§ **STATED GOAL**
Show all lines from the listing below that contain "Write".

§ **DATASET RECORDS**
________________________
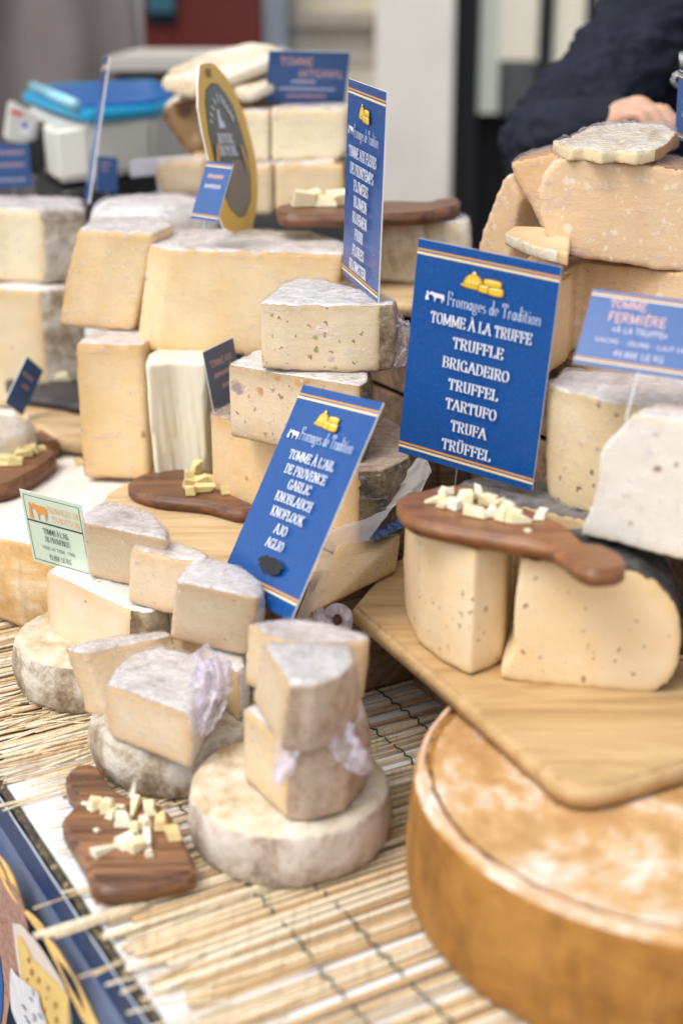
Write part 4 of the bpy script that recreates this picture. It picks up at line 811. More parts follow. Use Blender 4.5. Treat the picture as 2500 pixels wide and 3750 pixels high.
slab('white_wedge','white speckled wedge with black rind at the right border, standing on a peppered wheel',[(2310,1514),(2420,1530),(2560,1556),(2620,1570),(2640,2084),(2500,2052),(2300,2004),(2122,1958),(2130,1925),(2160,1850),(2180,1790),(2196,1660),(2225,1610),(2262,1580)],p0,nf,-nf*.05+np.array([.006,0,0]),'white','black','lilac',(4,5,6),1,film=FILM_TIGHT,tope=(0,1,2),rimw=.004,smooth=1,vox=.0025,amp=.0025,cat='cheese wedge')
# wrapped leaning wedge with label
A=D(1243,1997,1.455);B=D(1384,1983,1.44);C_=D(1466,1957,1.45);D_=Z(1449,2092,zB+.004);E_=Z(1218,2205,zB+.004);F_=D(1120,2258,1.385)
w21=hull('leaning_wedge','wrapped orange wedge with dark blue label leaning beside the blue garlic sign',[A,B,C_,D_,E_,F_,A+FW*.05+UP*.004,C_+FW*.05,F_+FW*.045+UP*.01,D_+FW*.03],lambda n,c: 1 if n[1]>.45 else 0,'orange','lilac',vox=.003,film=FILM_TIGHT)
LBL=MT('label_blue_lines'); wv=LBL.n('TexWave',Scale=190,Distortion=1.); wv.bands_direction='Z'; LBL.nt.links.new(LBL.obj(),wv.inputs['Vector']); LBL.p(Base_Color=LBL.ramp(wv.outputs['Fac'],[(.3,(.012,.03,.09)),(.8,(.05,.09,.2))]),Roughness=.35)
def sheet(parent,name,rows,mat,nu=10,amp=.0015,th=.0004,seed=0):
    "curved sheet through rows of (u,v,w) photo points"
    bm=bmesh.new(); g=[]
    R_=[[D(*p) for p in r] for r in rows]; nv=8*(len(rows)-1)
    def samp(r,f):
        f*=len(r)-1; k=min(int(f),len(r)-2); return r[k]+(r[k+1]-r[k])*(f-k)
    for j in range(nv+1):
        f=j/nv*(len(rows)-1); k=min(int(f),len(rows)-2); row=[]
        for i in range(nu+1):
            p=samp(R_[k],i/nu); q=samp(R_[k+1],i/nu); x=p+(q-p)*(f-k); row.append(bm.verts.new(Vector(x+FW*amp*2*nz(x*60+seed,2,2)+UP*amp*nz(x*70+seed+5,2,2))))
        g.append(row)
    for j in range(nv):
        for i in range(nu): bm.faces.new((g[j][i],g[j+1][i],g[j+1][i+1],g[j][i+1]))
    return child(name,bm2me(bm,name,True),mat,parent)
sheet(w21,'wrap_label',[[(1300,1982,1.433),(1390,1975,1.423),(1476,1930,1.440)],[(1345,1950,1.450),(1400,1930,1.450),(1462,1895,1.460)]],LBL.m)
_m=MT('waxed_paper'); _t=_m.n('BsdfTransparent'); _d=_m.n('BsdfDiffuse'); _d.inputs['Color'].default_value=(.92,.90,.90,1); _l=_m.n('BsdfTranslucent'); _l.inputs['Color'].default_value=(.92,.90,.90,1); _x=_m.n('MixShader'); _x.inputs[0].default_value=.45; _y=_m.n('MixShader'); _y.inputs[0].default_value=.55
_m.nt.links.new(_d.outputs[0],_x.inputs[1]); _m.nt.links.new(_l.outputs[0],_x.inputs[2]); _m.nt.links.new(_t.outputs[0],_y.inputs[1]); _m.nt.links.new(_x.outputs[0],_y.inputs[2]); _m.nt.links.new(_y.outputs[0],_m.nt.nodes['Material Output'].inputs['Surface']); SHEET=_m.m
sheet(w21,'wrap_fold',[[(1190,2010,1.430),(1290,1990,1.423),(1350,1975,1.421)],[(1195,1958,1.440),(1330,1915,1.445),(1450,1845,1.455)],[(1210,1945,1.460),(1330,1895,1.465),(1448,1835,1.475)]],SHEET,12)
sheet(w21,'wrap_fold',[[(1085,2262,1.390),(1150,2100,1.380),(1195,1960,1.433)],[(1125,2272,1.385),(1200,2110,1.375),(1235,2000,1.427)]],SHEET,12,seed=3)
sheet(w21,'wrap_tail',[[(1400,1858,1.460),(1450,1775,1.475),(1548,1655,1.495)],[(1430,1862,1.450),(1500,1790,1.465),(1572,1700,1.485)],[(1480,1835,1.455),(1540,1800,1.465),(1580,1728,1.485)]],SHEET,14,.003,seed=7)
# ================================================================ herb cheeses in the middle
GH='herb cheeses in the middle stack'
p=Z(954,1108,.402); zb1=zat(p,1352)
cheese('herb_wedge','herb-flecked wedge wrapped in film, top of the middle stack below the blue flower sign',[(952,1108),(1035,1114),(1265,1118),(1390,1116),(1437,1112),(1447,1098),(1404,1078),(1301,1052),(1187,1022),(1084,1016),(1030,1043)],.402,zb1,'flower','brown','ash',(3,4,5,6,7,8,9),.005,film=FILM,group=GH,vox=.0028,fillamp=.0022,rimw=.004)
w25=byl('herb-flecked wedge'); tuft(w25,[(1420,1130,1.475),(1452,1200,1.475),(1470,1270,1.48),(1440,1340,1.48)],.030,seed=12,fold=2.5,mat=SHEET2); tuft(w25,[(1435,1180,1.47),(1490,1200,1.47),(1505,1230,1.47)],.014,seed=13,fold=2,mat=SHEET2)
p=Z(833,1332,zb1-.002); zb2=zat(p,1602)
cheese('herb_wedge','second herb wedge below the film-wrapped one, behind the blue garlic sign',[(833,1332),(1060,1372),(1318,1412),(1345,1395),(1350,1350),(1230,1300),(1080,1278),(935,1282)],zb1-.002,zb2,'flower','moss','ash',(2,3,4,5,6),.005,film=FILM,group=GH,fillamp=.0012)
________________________
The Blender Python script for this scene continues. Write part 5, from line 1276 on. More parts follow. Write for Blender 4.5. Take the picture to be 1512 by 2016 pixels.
________________________
§ **WRITTEN ANSWER**
Write part 4 of the bpy script that recreates this picture. It picks up at line 811. More parts follow. Use Blender 4.5. Treat the picture as 2500 pixels wide and 3750 pixels high.
The Blender Python script for this scene continues. Write part 5, from line 1276 on. More parts follow. Write for Blender 4.5. Take the picture to be 1512 by 2016 pixels.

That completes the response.